Well I personally would also favor the comments in the implementation
files but mostly because I like to look at headers to get a TOC-like
birds-eye view of the class and in depth documentation obfuscates that.
 OTOH for certain usages (static inlines) there is no implementation
file so for special cases like GSObjCRuntime, I'd rather have the
documentation consistently in the header than scattered in both files.

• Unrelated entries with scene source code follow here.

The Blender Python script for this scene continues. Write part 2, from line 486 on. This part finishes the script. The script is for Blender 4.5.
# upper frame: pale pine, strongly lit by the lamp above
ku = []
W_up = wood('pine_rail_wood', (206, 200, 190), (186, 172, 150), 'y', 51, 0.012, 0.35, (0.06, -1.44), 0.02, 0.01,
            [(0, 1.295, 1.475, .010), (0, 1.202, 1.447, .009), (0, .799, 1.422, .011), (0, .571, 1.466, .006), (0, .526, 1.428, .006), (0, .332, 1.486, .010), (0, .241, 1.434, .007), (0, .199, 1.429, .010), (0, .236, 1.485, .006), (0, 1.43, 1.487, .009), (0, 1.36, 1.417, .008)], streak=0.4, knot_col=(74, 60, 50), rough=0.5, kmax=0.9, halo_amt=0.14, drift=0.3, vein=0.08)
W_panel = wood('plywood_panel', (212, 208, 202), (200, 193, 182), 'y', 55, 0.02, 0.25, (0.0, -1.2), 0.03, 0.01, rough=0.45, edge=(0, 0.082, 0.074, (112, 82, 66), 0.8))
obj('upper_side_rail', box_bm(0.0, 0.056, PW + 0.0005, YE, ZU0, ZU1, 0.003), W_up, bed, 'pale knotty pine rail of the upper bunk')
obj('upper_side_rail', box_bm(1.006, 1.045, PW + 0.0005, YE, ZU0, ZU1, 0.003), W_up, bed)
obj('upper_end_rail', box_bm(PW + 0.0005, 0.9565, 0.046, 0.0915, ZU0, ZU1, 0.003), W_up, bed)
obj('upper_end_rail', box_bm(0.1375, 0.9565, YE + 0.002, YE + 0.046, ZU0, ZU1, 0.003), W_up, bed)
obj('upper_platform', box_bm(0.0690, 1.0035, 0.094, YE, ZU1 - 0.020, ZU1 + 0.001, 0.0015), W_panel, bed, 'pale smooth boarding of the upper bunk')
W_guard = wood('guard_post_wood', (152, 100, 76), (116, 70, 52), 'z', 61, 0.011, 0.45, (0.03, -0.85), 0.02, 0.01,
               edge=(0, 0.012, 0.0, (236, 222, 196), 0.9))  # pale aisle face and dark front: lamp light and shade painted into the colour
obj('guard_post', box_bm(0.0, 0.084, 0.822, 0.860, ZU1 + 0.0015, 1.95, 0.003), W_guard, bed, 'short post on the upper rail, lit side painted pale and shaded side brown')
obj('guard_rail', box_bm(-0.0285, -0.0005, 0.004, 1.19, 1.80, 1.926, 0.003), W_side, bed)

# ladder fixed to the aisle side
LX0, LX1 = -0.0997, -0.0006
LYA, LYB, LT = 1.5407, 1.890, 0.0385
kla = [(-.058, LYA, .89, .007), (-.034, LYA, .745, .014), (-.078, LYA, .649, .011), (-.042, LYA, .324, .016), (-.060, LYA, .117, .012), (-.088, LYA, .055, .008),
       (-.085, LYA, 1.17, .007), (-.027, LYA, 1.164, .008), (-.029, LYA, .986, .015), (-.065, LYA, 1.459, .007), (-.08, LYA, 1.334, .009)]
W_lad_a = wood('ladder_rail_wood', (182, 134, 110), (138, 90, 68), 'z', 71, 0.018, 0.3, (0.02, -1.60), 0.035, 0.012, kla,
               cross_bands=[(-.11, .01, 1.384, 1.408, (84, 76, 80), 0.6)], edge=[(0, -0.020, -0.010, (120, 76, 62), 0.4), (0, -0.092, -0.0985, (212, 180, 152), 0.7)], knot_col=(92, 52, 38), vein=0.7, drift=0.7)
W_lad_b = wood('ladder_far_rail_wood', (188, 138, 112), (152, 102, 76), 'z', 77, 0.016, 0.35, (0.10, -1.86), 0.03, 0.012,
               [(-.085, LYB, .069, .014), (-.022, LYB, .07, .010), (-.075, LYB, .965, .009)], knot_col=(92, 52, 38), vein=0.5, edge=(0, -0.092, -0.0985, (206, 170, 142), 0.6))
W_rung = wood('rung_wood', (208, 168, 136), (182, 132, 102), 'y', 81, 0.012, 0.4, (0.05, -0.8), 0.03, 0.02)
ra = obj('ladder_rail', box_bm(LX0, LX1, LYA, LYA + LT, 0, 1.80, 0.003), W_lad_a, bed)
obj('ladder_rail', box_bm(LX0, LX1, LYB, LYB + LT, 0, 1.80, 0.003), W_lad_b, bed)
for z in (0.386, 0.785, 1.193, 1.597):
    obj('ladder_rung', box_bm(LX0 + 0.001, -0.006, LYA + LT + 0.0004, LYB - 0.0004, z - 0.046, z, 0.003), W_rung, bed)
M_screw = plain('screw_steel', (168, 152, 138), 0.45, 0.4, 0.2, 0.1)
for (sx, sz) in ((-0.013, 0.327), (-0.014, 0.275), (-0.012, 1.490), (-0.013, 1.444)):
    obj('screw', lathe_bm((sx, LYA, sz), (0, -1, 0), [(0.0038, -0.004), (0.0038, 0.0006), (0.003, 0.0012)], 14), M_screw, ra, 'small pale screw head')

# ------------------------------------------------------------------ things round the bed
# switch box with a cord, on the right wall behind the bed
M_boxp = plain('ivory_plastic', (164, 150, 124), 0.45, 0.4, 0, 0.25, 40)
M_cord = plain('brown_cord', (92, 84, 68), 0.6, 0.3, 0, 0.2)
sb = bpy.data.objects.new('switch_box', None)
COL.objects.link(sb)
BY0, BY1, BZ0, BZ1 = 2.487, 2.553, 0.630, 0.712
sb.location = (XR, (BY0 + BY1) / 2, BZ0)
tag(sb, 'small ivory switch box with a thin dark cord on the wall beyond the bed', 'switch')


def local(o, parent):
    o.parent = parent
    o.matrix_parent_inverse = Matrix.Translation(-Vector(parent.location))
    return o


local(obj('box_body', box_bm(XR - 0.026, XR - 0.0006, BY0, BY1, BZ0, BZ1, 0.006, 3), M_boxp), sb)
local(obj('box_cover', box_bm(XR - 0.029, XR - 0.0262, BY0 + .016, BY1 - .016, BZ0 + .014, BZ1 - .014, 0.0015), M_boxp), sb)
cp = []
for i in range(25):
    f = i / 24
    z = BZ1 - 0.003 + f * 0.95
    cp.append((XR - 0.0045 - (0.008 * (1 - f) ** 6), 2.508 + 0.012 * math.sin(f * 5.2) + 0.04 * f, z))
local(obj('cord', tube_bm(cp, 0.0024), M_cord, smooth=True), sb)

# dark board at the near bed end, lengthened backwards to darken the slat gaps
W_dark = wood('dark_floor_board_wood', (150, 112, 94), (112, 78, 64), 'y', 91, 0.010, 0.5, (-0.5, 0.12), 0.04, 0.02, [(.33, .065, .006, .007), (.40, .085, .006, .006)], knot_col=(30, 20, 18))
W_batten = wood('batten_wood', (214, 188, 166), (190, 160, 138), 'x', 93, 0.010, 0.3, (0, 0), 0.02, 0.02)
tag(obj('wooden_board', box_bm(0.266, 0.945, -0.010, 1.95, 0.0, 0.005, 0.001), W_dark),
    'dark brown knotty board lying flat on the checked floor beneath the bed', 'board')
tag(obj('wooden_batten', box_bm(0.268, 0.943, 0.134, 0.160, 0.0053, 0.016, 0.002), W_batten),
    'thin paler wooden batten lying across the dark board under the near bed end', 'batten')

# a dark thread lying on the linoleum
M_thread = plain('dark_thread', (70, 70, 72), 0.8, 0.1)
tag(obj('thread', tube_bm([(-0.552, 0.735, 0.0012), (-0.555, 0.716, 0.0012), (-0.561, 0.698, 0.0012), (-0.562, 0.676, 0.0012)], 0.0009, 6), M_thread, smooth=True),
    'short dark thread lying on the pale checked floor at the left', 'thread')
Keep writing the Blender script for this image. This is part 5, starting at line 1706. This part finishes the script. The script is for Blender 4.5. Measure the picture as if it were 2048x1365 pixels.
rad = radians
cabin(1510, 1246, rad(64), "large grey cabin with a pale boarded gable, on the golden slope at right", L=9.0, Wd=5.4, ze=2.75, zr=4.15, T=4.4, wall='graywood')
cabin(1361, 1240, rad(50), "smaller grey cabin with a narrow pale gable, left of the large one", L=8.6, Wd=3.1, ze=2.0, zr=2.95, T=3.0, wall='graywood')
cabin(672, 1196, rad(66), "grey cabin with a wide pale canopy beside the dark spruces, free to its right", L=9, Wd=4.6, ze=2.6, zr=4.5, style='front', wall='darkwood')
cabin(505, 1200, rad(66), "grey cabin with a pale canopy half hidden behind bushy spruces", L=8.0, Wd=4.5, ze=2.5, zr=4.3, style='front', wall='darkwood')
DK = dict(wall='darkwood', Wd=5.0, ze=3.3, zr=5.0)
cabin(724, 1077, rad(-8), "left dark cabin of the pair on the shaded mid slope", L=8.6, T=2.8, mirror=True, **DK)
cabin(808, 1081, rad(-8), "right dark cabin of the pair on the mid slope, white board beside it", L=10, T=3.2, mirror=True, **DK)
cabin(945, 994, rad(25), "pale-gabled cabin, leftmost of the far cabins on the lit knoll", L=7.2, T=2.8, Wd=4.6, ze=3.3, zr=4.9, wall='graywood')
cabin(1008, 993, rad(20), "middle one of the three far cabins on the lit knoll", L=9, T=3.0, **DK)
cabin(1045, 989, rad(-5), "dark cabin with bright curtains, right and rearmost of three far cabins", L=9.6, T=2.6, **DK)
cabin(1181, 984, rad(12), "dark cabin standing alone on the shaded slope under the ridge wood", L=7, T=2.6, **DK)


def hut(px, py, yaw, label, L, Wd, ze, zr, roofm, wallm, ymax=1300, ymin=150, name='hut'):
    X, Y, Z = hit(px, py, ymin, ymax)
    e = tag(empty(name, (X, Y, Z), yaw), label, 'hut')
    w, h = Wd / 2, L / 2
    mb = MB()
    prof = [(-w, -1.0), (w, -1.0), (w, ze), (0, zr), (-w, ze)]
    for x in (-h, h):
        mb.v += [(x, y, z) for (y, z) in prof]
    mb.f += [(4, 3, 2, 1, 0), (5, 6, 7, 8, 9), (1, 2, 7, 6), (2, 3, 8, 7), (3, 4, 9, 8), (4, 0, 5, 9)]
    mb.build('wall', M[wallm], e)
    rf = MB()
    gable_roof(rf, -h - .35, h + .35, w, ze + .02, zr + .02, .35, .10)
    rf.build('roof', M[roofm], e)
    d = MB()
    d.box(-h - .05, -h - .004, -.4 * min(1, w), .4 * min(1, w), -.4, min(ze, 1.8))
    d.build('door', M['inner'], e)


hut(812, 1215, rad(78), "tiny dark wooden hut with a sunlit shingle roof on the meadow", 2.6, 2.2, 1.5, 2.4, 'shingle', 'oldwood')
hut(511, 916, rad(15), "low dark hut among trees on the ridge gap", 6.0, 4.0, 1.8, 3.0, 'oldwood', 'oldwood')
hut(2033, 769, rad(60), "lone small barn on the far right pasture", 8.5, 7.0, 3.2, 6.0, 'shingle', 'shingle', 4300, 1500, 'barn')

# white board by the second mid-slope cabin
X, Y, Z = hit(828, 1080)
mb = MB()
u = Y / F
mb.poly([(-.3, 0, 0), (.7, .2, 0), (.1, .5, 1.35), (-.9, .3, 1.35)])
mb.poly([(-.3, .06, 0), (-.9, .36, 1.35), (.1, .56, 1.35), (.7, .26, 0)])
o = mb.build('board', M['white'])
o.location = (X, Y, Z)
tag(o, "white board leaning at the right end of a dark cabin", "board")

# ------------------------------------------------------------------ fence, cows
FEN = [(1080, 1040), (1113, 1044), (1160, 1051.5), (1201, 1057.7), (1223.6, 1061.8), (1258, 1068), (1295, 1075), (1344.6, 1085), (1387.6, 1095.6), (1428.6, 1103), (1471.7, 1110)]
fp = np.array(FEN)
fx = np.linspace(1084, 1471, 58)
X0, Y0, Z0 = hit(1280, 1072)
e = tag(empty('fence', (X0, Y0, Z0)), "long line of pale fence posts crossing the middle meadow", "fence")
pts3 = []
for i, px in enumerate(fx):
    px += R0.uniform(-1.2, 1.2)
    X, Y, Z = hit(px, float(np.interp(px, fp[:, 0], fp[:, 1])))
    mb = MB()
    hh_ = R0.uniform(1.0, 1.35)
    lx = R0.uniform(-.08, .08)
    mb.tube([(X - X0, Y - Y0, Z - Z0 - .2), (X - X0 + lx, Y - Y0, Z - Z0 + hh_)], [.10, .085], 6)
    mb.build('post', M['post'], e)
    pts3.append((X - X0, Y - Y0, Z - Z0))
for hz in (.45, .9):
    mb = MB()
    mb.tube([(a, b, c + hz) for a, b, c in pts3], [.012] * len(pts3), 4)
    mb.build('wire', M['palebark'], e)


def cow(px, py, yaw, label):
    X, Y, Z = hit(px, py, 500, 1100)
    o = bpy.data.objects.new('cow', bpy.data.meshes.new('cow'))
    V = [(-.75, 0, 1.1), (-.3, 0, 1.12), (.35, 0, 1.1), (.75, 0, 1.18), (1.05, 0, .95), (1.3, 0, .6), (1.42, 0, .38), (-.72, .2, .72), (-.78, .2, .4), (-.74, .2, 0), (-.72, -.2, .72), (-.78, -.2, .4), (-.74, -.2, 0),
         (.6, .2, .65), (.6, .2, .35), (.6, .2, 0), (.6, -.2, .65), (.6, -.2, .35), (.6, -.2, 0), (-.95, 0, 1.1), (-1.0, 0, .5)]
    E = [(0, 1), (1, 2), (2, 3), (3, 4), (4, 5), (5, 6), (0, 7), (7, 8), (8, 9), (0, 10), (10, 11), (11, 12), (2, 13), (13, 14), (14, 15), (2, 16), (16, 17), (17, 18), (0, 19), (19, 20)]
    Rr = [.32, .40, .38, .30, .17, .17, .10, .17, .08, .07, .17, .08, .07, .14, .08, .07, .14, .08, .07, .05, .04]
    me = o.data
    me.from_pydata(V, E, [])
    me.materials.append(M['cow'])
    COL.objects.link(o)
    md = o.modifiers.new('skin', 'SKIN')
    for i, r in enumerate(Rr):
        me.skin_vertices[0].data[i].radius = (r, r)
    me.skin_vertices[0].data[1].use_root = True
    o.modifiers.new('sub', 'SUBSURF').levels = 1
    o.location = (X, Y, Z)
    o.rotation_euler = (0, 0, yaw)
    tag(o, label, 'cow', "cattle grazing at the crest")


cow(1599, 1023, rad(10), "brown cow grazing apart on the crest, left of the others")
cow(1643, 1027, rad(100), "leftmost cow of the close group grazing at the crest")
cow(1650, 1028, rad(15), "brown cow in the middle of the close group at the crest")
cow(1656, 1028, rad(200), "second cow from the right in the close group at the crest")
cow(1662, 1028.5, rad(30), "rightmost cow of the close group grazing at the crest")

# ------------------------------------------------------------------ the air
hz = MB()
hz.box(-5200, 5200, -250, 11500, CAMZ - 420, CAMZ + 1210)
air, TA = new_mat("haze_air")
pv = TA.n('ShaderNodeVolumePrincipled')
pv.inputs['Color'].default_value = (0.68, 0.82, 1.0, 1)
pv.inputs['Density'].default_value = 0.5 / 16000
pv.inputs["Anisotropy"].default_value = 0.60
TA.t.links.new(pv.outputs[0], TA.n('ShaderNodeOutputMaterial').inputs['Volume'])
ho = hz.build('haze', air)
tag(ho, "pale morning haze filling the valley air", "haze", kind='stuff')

But I don't feel strongly about it either way.

>> Tabs vs Spaces
>> ==============
>>
>> Its an age old debate but my experience is that tabs confuse things
>> more than they are worth. Many programmer editors today support using
>> the tab key to insert spaces rather than a tab character. They also
>> support block indent/unindent.
>>
>> GNUstep uses the GNU 2/4 character indenting convention which doesn't
>> match the use of 8 character indents most of the time.
>>
>> So IMHO using tabs isn't particularly convenient. Use of tabs can also
>> confuse searches and diffs.
>>
>> Hence, I move that use of tabs be dropped. All in favour?
> 
> 
> I have no problem  with tabs as long as they are set at the standard, 8
> space intervals.
> Spaces are definitely better, but people obviously don't notice tabs (as
> they are invisible in most editors) ... so it's not clear how much good
> setting a guideline would be.  However, I'm in favour of using spaces
> rather than tabs as a general guideline, since in my experience the
> correct use of whitespace and indentation is the biggest readability
> issue between the styles of competent programmers.

Well then, I claim incompetence!  ;-) No, not a really big issue but I
often deal with varying distributions with varying editors and is always
a pain to get the indentation features set just right.  If we decide on
a standard here I'd be really really be happy if we could simply put
some configuration files for some of the standard editors some place in
cvs that we could copy into the HOME directory and then be done with it.
 I can see if I can come up with something for emacs.